To show that $\{\text{T}(v_{k+1}),\text{T}(v_{k+2}),\ldots, \text{T}(v_{n})\}$ is a basis, we have two things to do. We need to show that $\{\text{T}(v_{k+1}),\text{T}(v_{k+2}),\ldots, \text{T}(v_{n})\}$ generates $\text{R}(\text{T})$ and that $\{\text{T}(v_{k+1}),\text{T}(v_{k+2}),\ldots, \text{T}(v_{n})\}$ is linearly independent, which would satisfy both criteria for a basis. The first part is easy, because since we have $\text{T}(v_i)=0$ for each $1\le i\le k$ we get

\begin{align*} \text{R}(\text{T})&=\text{span}(\{\text{T}(v_1),\text{T}(v_2),\ldots, \text{T}(v_n)\})\\ &=\text{span}(\{\text{T}(v_{k+1}),\text{T}(v_{k+2})),\ldots, \text{T}(v_{n})\}\in \text{span}(\text{T}(\beta)). \end{align*}

Now we have to show that $\{\text{T}(v_{k+1}),\text{T}(v_{k+2}),\ldots, \text{T}(v_{n})\}$ is linearly independent. Using the linearity of $\text{T}$, we would have

\[\sum_{i=k+1}^na_i\text{T}(v_i)=0\implies \text{T}\left(\sum_{i=k+1}^na_iv_i\right)=0\]

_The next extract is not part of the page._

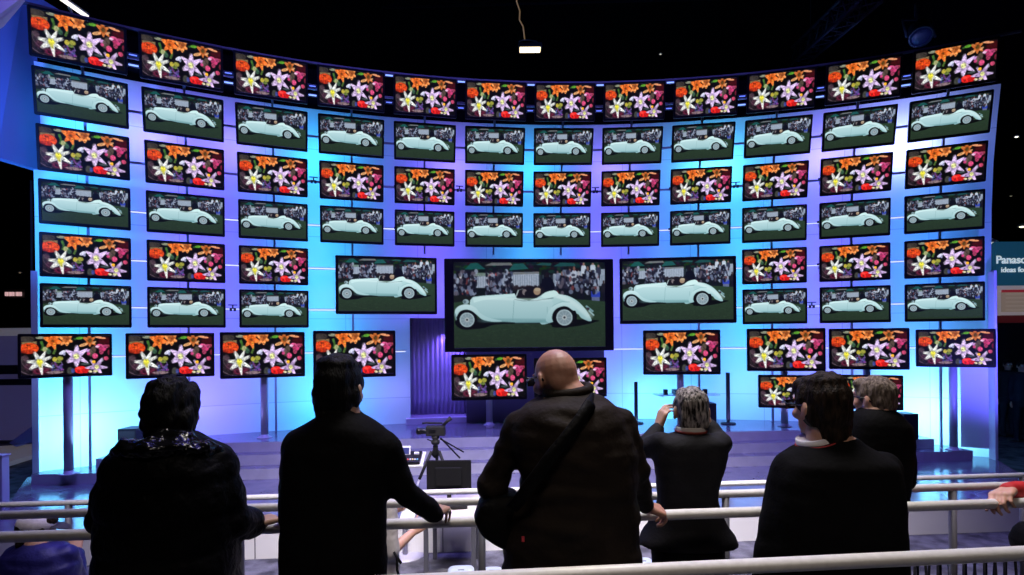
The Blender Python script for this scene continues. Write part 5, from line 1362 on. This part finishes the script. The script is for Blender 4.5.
sheet('paper_sheet', 'white paper sheet held upright by the seated person in pale clothes', [(404, 503, .30), (417, 509, .34), (412, 525, .22), (399, 522, .2)], mat('white_paper', (.75, .74, .76), .7), d)
sheet('booklet', 'grey booklet in the hand of the seated person in pale clothes', [(386, 498, .26), (391, 496, .28), (396, 512, .30), (391, 516, .27)], mat('grey_booklet_cover', (.28, .29, .26), .6), d, .012, 'booklet')
MB().tube([at(394, 552, d - .14), at(397, 558, d - .16), at(397, 570, d - .15), at(399, 576, d - .13)], .008, 8).build('wrist_strap', M['black'], p9, True)
MB().tube([at(397, 557, d - .16), at(401, 563, d - .15)], .009, 8).build('wrist_strap', M['black'], p9, True)
# two distant visitors in the dark beyond the right end of the wall
for lab, px, dd, cm_ in (('distant person in dark clothes standing in the gloom below the blue sign', 1008, 12.0, (.010, .010, .016)), ('distant person in dark blue at the right edge, beyond the stage wall', 1022, 11.4, (.012, .014, .03))):
    k = FPX / dd
    y0 = PY0 + (EYE.z - CARPET - 1.70) * k + .009 * (PX0 - px)
    q = lambda z: y0 + (1.70 - z) * k
    person(lab, dd, [(q(1.47), px - .06 * k, px + .06 * k, .06), (q(1.42), px - .17 * k, px + .17 * k, .1), (q(1.3), px - .2 * k, px + .2 * k, .12), (q(1.0), px - .17 * k, px + .17 * k, .12), (q(.85), px - .17 * k, px + .17 * k, .12)],
        [dict(sh=(px - .2 * k, q(1.36), 0), el=(px - .25 * k, q(1.08), .02), wr=(px - .2 * k, q(.86), .1), r=(.055, .046, .036), hand=dict(d=(0, .3, -1), back=(-1, 0, 0), side=1, curl=20)),
         dict(sh=(px + .2 * k, q(1.36), 0), el=(px + .25 * k, q(1.08), .02), wr=(px + .2 * k, q(.86), .1), r=(.055, .046, .036), hand=dict(d=(0, .3, -1), back=(1, 0, 0), side=-1, curl=20))],
        Head(at(px, q(1.58), dd), yaw=160, k=.98), (px, q(1.46), 0), cloth('dark_coat_cloth', cm_), cloth('dark_denim', (.010, .011, .02)), CARPET, SKIN2, (HBLACK, dict(amp=.003)), 'coat', disp=None, voxel=.010, cvox=.016)
LB, LF, LW, LR, LH, LU, LD, LV, LS, LZ = 62, 10, 110, 360, 130, 6, 12, 40, 85, 130
# ------------------------------------------------------------------ light
def area(name, loc, size, col, power, direction, spread=PI):
    l = bpy.data.lights.new(name, 'AREA'); l.shape = 'RECTANGLE'; l.size, l.size_y = size; l.color = col; l.energy = power; l.spread = spread
    o = bpy.data.objects.new(name, l); COL.objects.link(o); o.location = loc
    d = Vector(direction).normalized()
    up = Vector((0, 0, 1)) if abs(d.z) < .95 else Vector((0, 1, 0))
    x = up.cross(-d).normalized(); y = (-d).cross(x)
    o.rotation_euler = Matrix((x, y, -d)).transposed().to_euler()
    return o
CY_, VI = (.03, .46, 1.0), (.15, .075, 1.0)
def back(phi, col, power, z0=.35, z1=5.2, wd=.5, off=.7):
    zc = (z0 + z1) / 2; p = pol(phi, RW + off - lean(zc) * .6, zc); n = Vector((-math.sin(phi), -math.cos(phi), 0))
    area('wall_backlight', p, (wd, z1 - z0), col, power, n)
for px, col, k in ((72, CY_, 1.15), (185, VI, 1.1), (240, VI, .4), (320, CY_, 1.25), (430, VI, 1.1), (531, CY_, .75), (602, VI, .9), (670, (.06, .30, 1.0), .6), (745, CY_, 1.05), (825, VI, 1.1), (912, (.05, .30, 1), .9)):
    back(phi_px(px), col, LB * k)
# hotter lamps near the floor and behind the top
for px, z, col, k in ((76, .50, (.16, .62, 1), 5.0), (205, .7, (.26, .18, 1), .7), (325, .7, CY_, 1.0), (392, .7, (.3, .25, 1), .5), (650, .5, (.12, .6, 1), 2.6), (745, .7, (.25, .28, 1), .7), (922, .50, (.18, .62, 1), 6.0)):
    p = phi_px(px); area('wall_backlight', pol(p, RW + .75, z), (.9, .5), col, LF * k * 1.3, (-math.sin(p), -math.cos(p), -.1))
for px, z, col, k in ((60, 4.9, CY_, 1.2), (318, 4.9, CY_, .8), (531, 4.9, CY_, .7), (712, 4.8, (.10, .62, 1), 1.6), (900, 4.9, (.35, .40, 1), 2.2), (820, 4.9, (.3, .22, 1), .9), (150, 4.9, (.28, .19, 1), .9), (240, 4.9, (.28, .19, 1), .6), (455, 4.9, (.28, .19, 1), .6), (610, 4.9, (.3, .2, 1), .6)):
    p = phi_px(px); area('wall_backlight', pol(p, RW + .5 - lean(z), z), (.6, .4), col, LF * 1.5 * k, (-math.sin(p), -math.cos(p), .1))
# uplights on the stage at the foot of the wall
for px, col in ((100, CY_), (210, VI), (320, CY_), (400, VI), (640, CY_), (740, VI), (830, VI), (900, CY_)):
    p = phi_px(px, RW - .55); area('foot_uplight', pol(p, RW - .55, .36), (1.0, .08), tuple(.5 * c + .5 * q for c, q in zip(col, (.5, .5, 1))), LU, (.0, .05, 1), 2.2)
# floods washing the two side wings, a lamp in the doorway
fp = at(-150, 185, 5.2)
area('wing_flood', fp, (.4, .4), (.06, .20, 1), LW, at(20, 100, 7.0) - fp, 2.2)
area('wing_flood', pol(.462, 11.3, .1), (.3, .3), (.12, .11, 1), LV, pol(.464, 13.6, 1.9) - pol(.462, 11.3, .1), 1.1)
dp = pol(DB - .02, RW + .12, 1.95)
area('doorway_lamp', dp, (.25, .08), (.22, .12, 1), LD, Vector((.1, .1, -1)), 2.4)
# violet and blue wash on steps and stage from the rig, warm white hall light over the railings, and added stage fills
area('rig_wash', (0, 6.6, 8.8), (8, 1.2), (.20, .16, 1.0), LR, (-.05, .15, -1), 2.0)
area('hall_light', (1.0, 3.6, 7.5), (2.2, 1.6), (1.0, .93, .88), LH, (.0, .02, -1), 1.25)
area('added_fascia_fill', (0, 1.0, 6.2), (7, .5), (1.0, .92, .95), LS, (0, 4.9, -6.5), .62)  # added fill that brightens the white fascia boards
area('added_step_wash', (-.3, 3.8, 8.6), (11, .5), (.24, .19, 1), LZ, (-.03, 4.6, -8.5), 1.1)  # added wash that lifts the brightness of the step risers
area('hall_light', (.4, -1.5, 6.5), (1.4, 1.0), (1.0, .84, .70), LH * .10, (.05, .52, -1), 1.2)
W = bpy.data.worlds.new('dark_hall'); scene.world = W; W.use_nodes = True
W.node_tree.nodes['Background'].inputs['Color'].default_value = (.001, .001, .0014, 1)
# ------------------------------------------------------------------ camera and view
cd = bpy.data.cameras.new('camera'); co_ = bpy.data.objects.new('camera', cd); COL.objects.link(co_)
cd.sensor_fit = 'HORIZONTAL'; cd.sensor_width = 36.0; cd.lens = 36.0 * FPX / 1024.0; cd.shift_y = (PY0 - 287.5) / 1024.0
cd.clip_start = .05; cd.clip_end = 200
R = Matrix((AX, AU, Vector((0, -1, 0)))).transposed()
co_.matrix_world = Matrix.Translation(EYE) @ R.to_4x4()
scene.camera = co_
vs_ = scene.view_settings; vs_.view_transform = 'Standard'; vs_.look = 'None'; vs_.exposure = 0.0; vs_.gamma = 1.0; vs_.use_curve_mapping = False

so we can conclude that $\sum_{i=k+1}^na_iv_i\in\text{N}(\text{T})$. Then by taking a set of scalars $\{b_1,b_2,\ldots, b_k\}\in \mathbb{F}$ we get

\[\sum_{i=k+1}^na_iv_i=\sum_{i=1}^kb_iv_i\implies\sum_{i=k+1}^na_iv_i-\sum_{i=1}^kb_iv_i=0.\]

Since $\beta$ is a basis of $V$, we see that this implies that $\{\text{T}(v_{k+1}),\text{T}(v_{k+2}),\ldots, \text{T}(v_{n})\}$ is linearly independent, completing our work.